>> START

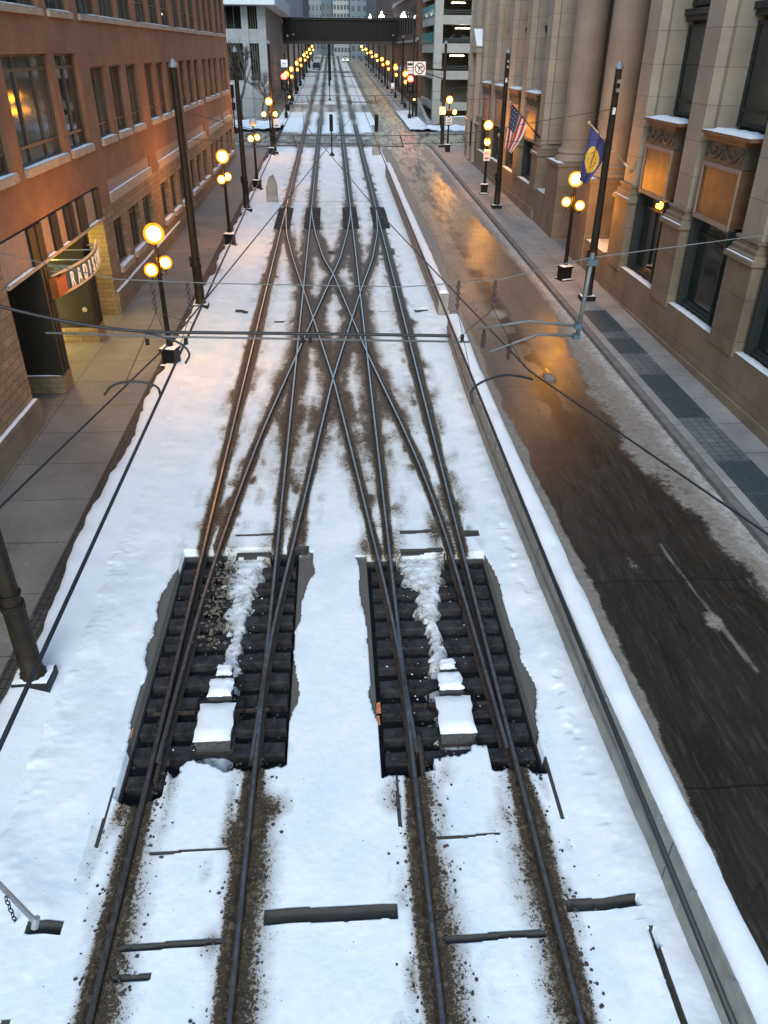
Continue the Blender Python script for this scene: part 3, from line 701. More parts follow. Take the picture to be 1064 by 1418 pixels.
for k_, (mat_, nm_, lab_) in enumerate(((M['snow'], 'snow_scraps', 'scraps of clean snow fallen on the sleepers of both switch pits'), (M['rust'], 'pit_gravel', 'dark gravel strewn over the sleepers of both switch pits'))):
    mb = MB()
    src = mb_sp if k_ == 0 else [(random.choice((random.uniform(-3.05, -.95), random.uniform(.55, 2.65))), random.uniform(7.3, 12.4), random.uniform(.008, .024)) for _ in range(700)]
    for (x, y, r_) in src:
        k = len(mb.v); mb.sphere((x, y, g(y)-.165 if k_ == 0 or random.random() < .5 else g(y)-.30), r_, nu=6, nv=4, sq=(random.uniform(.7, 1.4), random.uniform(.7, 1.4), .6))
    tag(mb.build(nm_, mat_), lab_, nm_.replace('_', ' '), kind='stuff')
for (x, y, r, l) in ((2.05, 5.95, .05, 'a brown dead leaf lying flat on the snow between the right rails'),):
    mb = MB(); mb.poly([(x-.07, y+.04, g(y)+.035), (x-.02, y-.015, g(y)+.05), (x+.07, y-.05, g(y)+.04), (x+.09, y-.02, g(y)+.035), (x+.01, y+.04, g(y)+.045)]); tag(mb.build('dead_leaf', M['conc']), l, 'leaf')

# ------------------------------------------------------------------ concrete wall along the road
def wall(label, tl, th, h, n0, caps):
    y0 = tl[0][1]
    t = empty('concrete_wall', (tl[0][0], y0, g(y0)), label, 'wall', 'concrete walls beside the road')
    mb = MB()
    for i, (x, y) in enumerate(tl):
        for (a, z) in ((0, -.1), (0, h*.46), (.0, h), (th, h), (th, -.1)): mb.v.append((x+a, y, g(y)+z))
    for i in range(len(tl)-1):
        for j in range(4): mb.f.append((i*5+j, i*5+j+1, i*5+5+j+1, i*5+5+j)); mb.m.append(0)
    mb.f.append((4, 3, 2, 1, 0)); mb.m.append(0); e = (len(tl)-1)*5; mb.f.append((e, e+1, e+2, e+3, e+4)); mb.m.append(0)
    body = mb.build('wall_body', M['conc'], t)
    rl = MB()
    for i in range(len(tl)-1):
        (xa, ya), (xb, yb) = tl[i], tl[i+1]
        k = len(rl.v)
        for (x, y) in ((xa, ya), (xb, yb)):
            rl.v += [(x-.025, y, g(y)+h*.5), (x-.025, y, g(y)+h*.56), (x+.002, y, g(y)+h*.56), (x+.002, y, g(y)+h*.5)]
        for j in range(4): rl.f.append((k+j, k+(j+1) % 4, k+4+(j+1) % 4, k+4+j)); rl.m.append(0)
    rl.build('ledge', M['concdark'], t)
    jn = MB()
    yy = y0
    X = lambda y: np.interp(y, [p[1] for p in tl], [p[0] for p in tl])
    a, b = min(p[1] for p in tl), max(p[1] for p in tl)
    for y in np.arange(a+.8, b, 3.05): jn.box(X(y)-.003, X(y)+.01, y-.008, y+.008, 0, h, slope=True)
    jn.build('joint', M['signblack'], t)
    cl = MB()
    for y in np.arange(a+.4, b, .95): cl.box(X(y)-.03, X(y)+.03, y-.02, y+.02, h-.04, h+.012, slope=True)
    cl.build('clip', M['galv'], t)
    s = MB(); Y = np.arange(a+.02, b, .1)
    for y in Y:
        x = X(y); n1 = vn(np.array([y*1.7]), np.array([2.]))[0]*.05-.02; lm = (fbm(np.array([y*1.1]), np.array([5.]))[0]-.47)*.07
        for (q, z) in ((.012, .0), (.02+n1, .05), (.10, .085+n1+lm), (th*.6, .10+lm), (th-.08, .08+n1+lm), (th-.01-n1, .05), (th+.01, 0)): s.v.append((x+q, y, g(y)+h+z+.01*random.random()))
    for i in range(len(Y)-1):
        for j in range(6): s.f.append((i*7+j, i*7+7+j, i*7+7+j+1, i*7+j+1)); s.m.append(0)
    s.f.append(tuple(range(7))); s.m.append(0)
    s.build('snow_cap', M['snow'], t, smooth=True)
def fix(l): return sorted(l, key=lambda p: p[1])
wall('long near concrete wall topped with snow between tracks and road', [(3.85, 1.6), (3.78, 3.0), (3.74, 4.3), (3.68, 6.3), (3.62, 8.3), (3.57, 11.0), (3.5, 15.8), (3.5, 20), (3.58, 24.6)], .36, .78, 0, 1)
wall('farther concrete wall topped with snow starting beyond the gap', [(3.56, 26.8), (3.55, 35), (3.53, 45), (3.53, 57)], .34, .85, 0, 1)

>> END

* _What is needed_
Output the material word for word, omitting its pictures.

* _Exercise response_
Continue the Blender Python script for this scene: part 3, from line 701. More parts follow. Take the picture to be 1064 by 1418 pixels.
for k_, (mat_, nm_, lab_) in enumerate(((M['snow'], 'snow_scraps', 'scraps of clean snow fallen on the sleepers of both switch pits'), (M['rust'], 'pit_gravel', 'dark gravel strewn over the sleepers of both switch pits'))):
    mb = MB()
    src = mb_sp if k_ == 0 else [(random.choice((random.uniform(-3.05, -.95), random.uniform(.55, 2.65))), random.uniform(7.3, 12.4), random.uniform(.008, .024)) for _ in range(700)]
    for (x, y, r_) in src:
        k = len(mb.v); mb.sphere((x, y, g(y)-.165 if k_ == 0 or random.random() < .5 else g(y)-.30), r_, nu=6, nv=4, sq=(random.uniform(.7, 1.4), random.uniform(.7, 1.4), .6))
    tag(mb.build(nm_, mat_), lab_, nm_.replace('_', ' '), kind='stuff')
for (x, y, r, l) in ((2.05, 5.95, .05, 'a brown dead leaf lying flat on the snow between the right rails'),):
    mb = MB(); mb.poly([(x-.07, y+.04, g(y)+.035), (x-.02, y-.015, g(y)+.05), (x+.07, y-.05, g(y)+.04), (x+.09, y-.02, g(y)+.035), (x+.01, y+.04, g(y)+.045)]); tag(mb.build('dead_leaf', M['conc']), l, 'leaf')

# ------------------------------------------------------------------ concrete wall along the road
def wall(label, tl, th, h, n0, caps):
    y0 = tl[0][1]
    t = empty('concrete_wall', (tl[0][0], y0, g(y0)), label, 'wall', 'concrete walls beside the road')
    mb = MB()
    for i, (x, y) in enumerate(tl):
        for (a, z) in ((0, -.1), (0, h*.46), (.0, h), (th, h), (th, -.1)): mb.v.append((x+a, y, g(y)+z))
    for i in range(len(tl)-1):
        for j in range(4): mb.f.append((i*5+j, i*5+j+1, i*5+5+j+1, i*5+5+j)); mb.m.append(0)
    mb.f.append((4, 3, 2, 1, 0)); mb.m.append(0); e = (len(tl)-1)*5; mb.f.append((e, e+1, e+2, e+3, e+4)); mb.m.append(0)
    body = mb.build('wall_body', M['conc'], t)
    rl = MB()
    for i in range(len(tl)-1):
        (xa, ya), (xb, yb) = tl[i], tl[i+1]
        k = len(rl.v)
        for (x, y) in ((xa, ya), (xb, yb)):
            rl.v += [(x-.025, y, g(y)+h*.5), (x-.025, y, g(y)+h*.56), (x+.002, y, g(y)+h*.56), (x+.002, y, g(y)+h*.5)]
        for j in range(4): rl.f.append((k+j, k+(j+1) % 4, k+4+(j+1) % 4, k+4+j)); rl.m.append(0)
    rl.build('ledge', M['concdark'], t)
    jn = MB()
    yy = y0
    X = lambda y: np.interp(y, [p[1] for p in tl], [p[0] for p in tl])
    a, b = min(p[1] for p in tl), max(p[1] for p in tl)
    for y in np.arange(a+.8, b, 3.05): jn.box(X(y)-.003, X(y)+.01, y-.008, y+.008, 0, h, slope=True)
    jn.build('joint', M['signblack'], t)
    cl = MB()
    for y in np.arange(a+.4, b, .95): cl.box(X(y)-.03, X(y)+.03, y-.02, y+.02, h-.04, h+.012, slope=True)
    cl.build('clip', M['galv'], t)
    s = MB(); Y = np.arange(a+.02, b, .1)
    for y in Y:
        x = X(y); n1 = vn(np.array([y*1.7]), np.array([2.]))[0]*.05-.02; lm = (fbm(np.array([y*1.1]), np.array([5.]))[0]-.47)*.07
        for (q, z) in ((.012, .0), (.02+n1, .05), (.10, .085+n1+lm), (th*.6, .10+lm), (th-.08, .08+n1+lm), (th-.01-n1, .05), (th+.01, 0)): s.v.append((x+q, y, g(y)+h+z+.01*random.random()))
    for i in range(len(Y)-1):
        for j in range(6): s.f.append((i*7+j, i*7+7+j, i*7+7+j+1, i*7+j+1)); s.m.append(0)
    s.f.append(tuple(range(7))); s.m.append(0)
    s.build('snow_cap', M['snow'], t, smooth=True)
def fix(l): return sorted(l, key=lambda p: p[1])
wall('long near concrete wall topped with snow between tracks and road', [(3.85, 1.6), (3.78, 3.0), (3.74, 4.3), (3.68, 6.3), (3.62, 8.3), (3.57, 11.0), (3.5, 15.8), (3.5, 20), (3.58, 24.6)], .36, .78, 0, 1)
wall('farther concrete wall topped with snow starting beyond the gap', [(3.56, 26.8), (3.55, 35), (3.53, 45), (3.53, 57)], .34, .85, 0, 1)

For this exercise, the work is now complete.